30 December 2009

Can you spell R-E-C-O-V-E-R-Y?

Two years ago today I wrote a blog entry titled Can You Spell R-e-c-e-s-s-i-o-n? with my thoughts on the economy in 2008. A year later, I wrote an entry titled Can You Spell D-e-p-r-e-s-s-i-o-n? with my thoughts for 2009.

This year, I offer my thoughts for 2010 -- and the recovery ahead. Because, let's face it: even though things COULD be worse, they probably won't get worse than they have been this year.

Let's start with some basic indicators, like unemployment: This year saw a national high unemployment of 10.2%. That has dropped a little, but 10% is still pretty impressive. It's even worse if you live in California, where the unemployment rate hit a high of 12.5%, Nevada (13%) or Michigan (15.1%). It is worse for teens, whose unemployment hit a record high of 25.5%

Another indicator is the record high price of gold at $1,217. Everyone knows the price of gold goes up as troubles worsen. Then there are the rates of foreclosures on houses. While foreclosure rates have been decreasing, and housing prices have leveled off in some areas and even started to rise in others, they are still high.
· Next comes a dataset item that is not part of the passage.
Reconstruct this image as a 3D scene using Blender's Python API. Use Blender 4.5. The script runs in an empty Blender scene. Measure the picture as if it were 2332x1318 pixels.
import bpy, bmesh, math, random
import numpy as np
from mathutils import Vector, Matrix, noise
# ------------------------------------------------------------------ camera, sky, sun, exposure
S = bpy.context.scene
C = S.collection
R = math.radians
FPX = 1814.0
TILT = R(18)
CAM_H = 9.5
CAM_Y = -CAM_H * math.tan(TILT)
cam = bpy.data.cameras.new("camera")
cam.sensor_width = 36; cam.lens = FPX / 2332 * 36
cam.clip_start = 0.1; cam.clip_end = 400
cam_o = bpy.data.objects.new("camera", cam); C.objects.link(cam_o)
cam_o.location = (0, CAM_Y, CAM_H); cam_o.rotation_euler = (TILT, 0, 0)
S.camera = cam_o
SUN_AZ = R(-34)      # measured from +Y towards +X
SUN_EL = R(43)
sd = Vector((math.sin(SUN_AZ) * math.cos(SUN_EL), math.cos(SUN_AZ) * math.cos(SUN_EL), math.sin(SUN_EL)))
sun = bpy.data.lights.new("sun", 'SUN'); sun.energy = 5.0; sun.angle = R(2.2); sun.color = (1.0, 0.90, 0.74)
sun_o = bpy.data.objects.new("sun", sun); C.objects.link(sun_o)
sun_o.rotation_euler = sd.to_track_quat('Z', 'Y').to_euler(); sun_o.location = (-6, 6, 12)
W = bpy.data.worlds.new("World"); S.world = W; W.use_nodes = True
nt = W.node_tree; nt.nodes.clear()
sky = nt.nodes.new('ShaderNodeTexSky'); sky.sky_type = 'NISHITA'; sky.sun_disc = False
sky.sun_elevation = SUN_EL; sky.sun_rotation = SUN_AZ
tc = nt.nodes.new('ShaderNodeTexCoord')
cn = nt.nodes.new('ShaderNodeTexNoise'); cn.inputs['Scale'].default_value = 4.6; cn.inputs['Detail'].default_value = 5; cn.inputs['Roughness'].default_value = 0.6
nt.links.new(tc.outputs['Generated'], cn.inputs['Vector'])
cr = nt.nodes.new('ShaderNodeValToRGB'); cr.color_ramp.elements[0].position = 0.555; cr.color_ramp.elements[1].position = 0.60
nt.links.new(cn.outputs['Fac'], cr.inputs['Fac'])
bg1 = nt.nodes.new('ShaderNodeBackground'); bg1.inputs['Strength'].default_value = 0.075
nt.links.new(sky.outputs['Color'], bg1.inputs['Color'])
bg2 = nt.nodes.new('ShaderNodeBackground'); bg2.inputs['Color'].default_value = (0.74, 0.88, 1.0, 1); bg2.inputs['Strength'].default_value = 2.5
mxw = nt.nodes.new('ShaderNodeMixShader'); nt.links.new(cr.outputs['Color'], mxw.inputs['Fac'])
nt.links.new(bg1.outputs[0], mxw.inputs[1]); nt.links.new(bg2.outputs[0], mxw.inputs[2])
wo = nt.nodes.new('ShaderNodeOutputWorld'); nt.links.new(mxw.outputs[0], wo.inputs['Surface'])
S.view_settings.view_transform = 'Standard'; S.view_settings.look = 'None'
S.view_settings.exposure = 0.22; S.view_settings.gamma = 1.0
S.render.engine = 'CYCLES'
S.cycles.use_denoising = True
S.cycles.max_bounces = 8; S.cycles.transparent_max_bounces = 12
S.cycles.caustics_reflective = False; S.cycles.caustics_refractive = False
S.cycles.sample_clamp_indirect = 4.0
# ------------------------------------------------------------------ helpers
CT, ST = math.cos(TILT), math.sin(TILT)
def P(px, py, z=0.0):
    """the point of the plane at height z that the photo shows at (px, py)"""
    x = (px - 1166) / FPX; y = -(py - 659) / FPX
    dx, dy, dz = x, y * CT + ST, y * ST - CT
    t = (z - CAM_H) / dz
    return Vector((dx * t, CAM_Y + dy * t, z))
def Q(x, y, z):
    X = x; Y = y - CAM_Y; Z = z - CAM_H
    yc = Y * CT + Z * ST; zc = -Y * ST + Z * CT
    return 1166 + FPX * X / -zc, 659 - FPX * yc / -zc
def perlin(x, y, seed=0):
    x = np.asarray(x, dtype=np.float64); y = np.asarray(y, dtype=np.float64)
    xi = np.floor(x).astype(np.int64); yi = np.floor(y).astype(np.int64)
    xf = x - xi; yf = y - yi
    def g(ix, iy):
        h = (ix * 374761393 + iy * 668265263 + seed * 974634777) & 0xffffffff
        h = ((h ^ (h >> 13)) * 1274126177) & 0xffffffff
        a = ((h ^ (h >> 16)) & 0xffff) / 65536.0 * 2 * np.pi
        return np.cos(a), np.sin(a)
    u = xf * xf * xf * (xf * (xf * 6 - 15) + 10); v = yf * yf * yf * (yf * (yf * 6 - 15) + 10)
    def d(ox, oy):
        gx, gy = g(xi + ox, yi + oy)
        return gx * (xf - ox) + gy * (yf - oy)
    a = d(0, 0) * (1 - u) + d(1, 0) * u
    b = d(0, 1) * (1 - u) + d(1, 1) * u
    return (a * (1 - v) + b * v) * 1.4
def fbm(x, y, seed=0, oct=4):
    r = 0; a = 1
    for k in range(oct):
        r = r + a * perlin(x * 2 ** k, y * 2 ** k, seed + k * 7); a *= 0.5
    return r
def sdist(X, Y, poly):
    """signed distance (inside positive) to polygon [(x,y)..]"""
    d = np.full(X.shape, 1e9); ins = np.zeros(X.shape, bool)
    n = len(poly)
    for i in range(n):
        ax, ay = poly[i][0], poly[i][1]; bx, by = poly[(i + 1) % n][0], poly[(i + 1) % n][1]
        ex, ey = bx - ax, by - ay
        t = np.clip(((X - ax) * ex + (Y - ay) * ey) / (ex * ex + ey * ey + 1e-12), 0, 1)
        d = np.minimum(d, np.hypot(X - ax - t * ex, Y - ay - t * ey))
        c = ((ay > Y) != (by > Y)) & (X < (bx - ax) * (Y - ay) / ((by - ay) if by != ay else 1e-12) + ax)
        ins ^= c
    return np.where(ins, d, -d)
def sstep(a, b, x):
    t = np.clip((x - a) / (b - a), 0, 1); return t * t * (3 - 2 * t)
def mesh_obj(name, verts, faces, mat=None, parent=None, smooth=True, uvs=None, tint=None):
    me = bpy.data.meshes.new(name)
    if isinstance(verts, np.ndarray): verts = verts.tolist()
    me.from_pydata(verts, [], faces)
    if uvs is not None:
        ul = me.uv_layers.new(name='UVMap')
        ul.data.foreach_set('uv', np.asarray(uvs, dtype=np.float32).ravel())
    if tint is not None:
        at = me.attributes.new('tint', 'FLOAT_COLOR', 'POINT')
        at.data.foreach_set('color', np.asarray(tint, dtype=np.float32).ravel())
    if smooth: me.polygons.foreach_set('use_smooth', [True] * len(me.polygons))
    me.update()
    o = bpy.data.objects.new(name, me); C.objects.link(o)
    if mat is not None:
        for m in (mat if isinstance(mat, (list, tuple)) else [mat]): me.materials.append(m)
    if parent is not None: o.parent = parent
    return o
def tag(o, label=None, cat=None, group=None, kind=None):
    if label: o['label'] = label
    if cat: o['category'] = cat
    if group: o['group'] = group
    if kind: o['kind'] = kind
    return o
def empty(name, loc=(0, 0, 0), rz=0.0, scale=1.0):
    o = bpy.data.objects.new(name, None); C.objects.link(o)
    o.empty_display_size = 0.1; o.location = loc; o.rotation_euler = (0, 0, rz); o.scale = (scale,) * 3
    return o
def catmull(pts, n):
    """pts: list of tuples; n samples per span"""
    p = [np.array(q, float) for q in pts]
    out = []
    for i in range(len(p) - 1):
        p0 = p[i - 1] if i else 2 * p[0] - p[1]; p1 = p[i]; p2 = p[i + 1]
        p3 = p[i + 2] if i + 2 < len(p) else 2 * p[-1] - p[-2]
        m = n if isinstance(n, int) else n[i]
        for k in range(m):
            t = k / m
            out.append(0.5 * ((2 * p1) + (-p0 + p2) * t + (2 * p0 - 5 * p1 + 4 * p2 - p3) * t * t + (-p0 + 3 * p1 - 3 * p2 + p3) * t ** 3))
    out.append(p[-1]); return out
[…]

So, yeh, things are bad, but I am starting to think prosperity is right around the corner.

Why? Well, for one thing we have people in political office who clearly have an intent to actually attempt to make things better -- for everyone, not just the rich or well connected. For another, the country will keep going, and to go it needs products and services, and to get those it needs workers. So while many business are cautious about increasing staffing levels, they will have to increase staffing and productivity to deal with shoppers who have been slow to spend, but who need to start replacing worn out products -- and who might just be itching for a little something special, like a trip, or new car.

The economy could go either way -- and if we are not careful, we will lose all the gains we have made in the past two years. The U.S. economy specifically and the world economy in general is strengthened by stability in overseas markets -- especially Europe and Asia which both seem on firmer footing.

So, while I still think it best to not change your employment or family situation for at least the next six months, now might be a good time to loosen the belt a little, allow for a little more discretionary spending where practical, but still keep saving some money and paying off those credit bills. Try to live a little more frugally, paying cash where practical, and not spending beyond your means.

If we can all hold out another six months, I think we will start seeing the turnaround we have been hoping for.